Hartsfield's Landing takes its title from a subplot in which the aide Josh Lyman (Bradley Whitford) frets over the results from the first small town to vote in the New Hampshire primary. It's an odd story because Bartlet is running for renomination essentially unopposed. But for a show enamoured with retail democracy in all its absurdity, it's too much to resist. (One does wonder, if the episode had been written in 2020, whether someone might at least note the inordinate power that the quaint tradition gives a handful of white voters.) This affection for civic ritual, in norms-trampling Trumpian times, now seems star-crossed and naive.

As actor Samuel L. Jackson put it during an act break: "Our politics today are a far cry from the romantic notion of The West Wing." Even the central metaphor of the episode, Bartlet's playing his advisers at chess, seems sadly nostalgic in an era dominated by players who prefer to kick over the board.

Well, fantasy is part of what TV is for. And fantasy can be a strong motivator. Arguably, part of what fuels Joe Biden's campaign against the Twitter president today is the promise, however improbable, of returning to a time of relative comity, reverence and quiet. But the show fed a lot of fantasies that have smashed hard and ugly against reality.
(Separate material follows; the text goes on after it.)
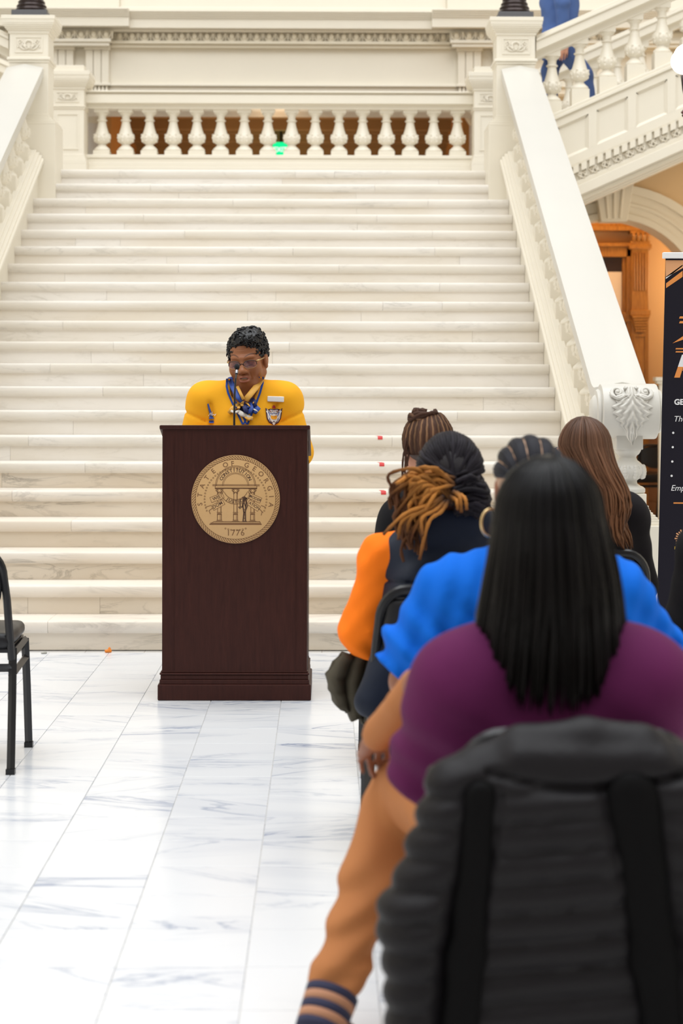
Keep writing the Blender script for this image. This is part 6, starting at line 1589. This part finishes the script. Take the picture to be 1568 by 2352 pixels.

The West Wing was smitten with the power of words. But in the real world, there is no speech so masterly that it stuns your rivals into awed silence, no debate argument so irrefutable that your opponent can't just bark "Wrong!" over it a hundred times.

It's nice to think that going high always beats going low, but we know now what The West Wing learnt as it steadily lost audience to the likes of The Bachelor (2002 to present). What works in scripted drama does not necessarily fly in a reality-TV world.